En même temps, ce monsieur, qui semblait un ami forcené de l’Empire, désignait le poète aux agents, qui firent mine de l’empoigner.

Les habitués du café de Madrid étaient heureusement en nombre, et l’on était préparé aux collisions, alors presque quotidiennes, avec les sergots. C’était le temps des « Blouses Blanches ». La police avait, un soir, fait le siège du café ; nous nous étions barricadés avec des tables et des chaises. La résistance était coutumière. On repoussa donc cette fois encore l’intervention des agents, et on engagea Verlaine, dégagé, repris aux sergents de ville, à s’esquiver le plus tôt possible, par le passage Jouffroy. Il ne se le fit pas dire deux fois, et fila.

Il s’arrêta cependant en route, pour avaler un rafraîchissement, car il était fort échauffé, et puis les émotions altèrent, et il acheta des journaux du soir, qui venaient de paraître.
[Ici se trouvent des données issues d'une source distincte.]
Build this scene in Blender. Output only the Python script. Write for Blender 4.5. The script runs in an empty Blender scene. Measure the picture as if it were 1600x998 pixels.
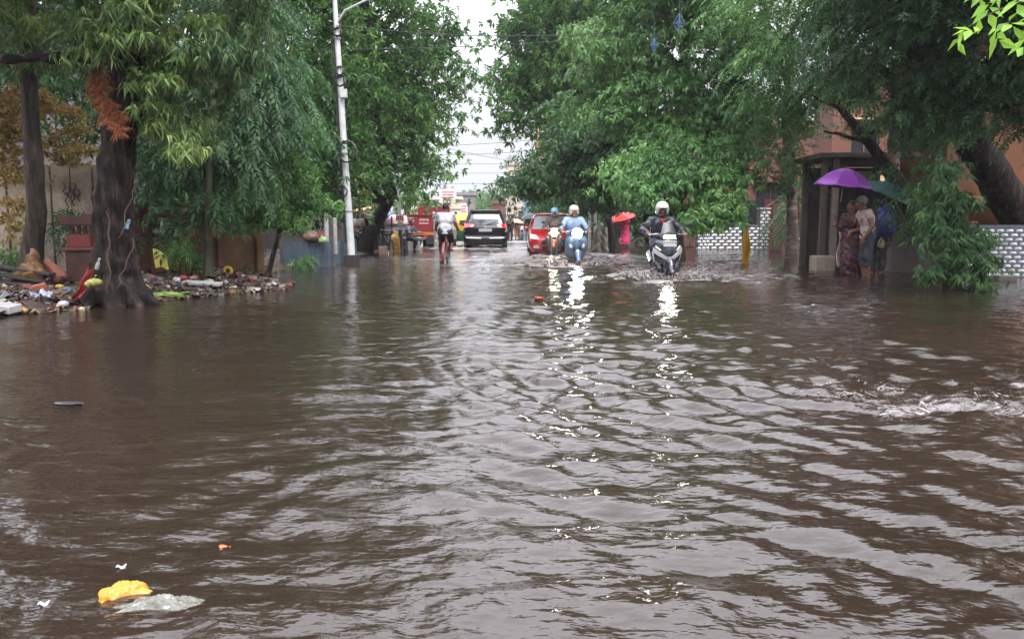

Ses yeux tombèrent sur la nouvelle suivante :


L’Impératrice Régente a promulgué, le Conseil des Ministres entendu, le Corps Législatif ayant voté, et le Sénat ayant été entendu, la loi suivante :

Tous les hommes non mariés, des classes 1844-1845, qui ne font pas partie du contingent, sont appelés sous les drapeaux.


Verlaine appartenait à la classe de 1844 ; il était exempté par son numéro, comme ayant fourni un remplaçant, et de plus fils de veuve, mais le décret était formel : il devait être incorporé ! Ses sentiments patriotiques, pour le moment, s’évanouirent, il ne songea plus à crier « Vive la République ! » ni Vive quoi que ce fût.